Boorman, who lives in County Wicklow, Ireland, has had a lot of friends during his long career.
After making documentaries and drama films for the BBC, Boorman started to get offers to do feature movies.
Enter producer David Deutsch, said Boorman, who “was always encouraging me to do a film.”
“Eventually, he came to me and said, ‘If you do a film with the Dave Clark Five, you can have carte blanche and do whatever you like.’”
The result, the 1965 musical romance “Having a Wild Weekend” — known as “Catch Us If You Can” in England — starring the red hot British pop group, impressed critics, including the New Yorker’s powerful Pauline Kael.
“She praised it much more than it deserved, and as result of that I started getting offers from Hollywood,” noted Boorman.
Boorman was sent the script to “Point Blank” at the same time as Oscar-winning actor Marvin, who was in London to make “The Dirty Dozen.”
“We met and Lee said to me, ‘What do you think of the script?’ I said, ‘I think it’s really feeble.’ He said, ‘Well, I agree with you, so what are we talking about?’ I said the character is interesting. We met a number of times, and I sort of wove this story together. Eventually, Lee said, ‘I’ll do this flick with you on one condition.’ He picked the script up and he threw it out the window.”
MGM and the producers were angry that Marvin had agreed to do a film that had no script with a young British director. But Marvin, who also starred in Boorman’s 1968 picture “Hell in the Pacific,” had total trust in the filmmaker. At a meeting with the producers and the head of the studio, Marvin “reminded them in his contract he had script and cast approval,” Boorman said.
“He said, ‘I defer those approvals to John,’ and he turned on his heels and walked out.
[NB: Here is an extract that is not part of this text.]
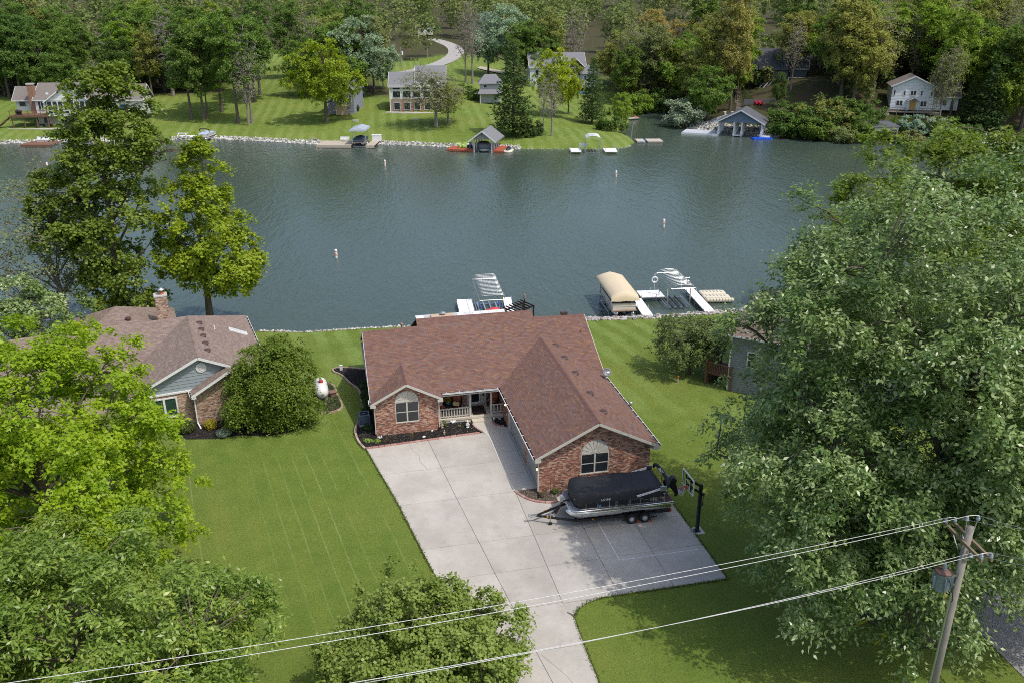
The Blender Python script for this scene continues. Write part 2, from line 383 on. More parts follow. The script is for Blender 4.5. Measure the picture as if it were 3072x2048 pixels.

You had never seen such glaring, angry men as these producers and the head of the studio looking at me because I had complete control of the movie.”
Boorman ran into difficulties with the studio brass after he edited “Point Blank.” He had already shown it to veteran editor Margaret Booth, the supervising editor at the studio since 1939, who had made a few suggestions.
“Then I had to show it to the executives,” recalled Boorman. “When the lights went up, they started mumbling about reshoots. Margaret Booth sat in the back of the cinema and said, ‘You touch a frame of this movie over my dead body.’ They were all scared of her. I was extremely lucky to get Lee’s support at the beginning and hers at the end.”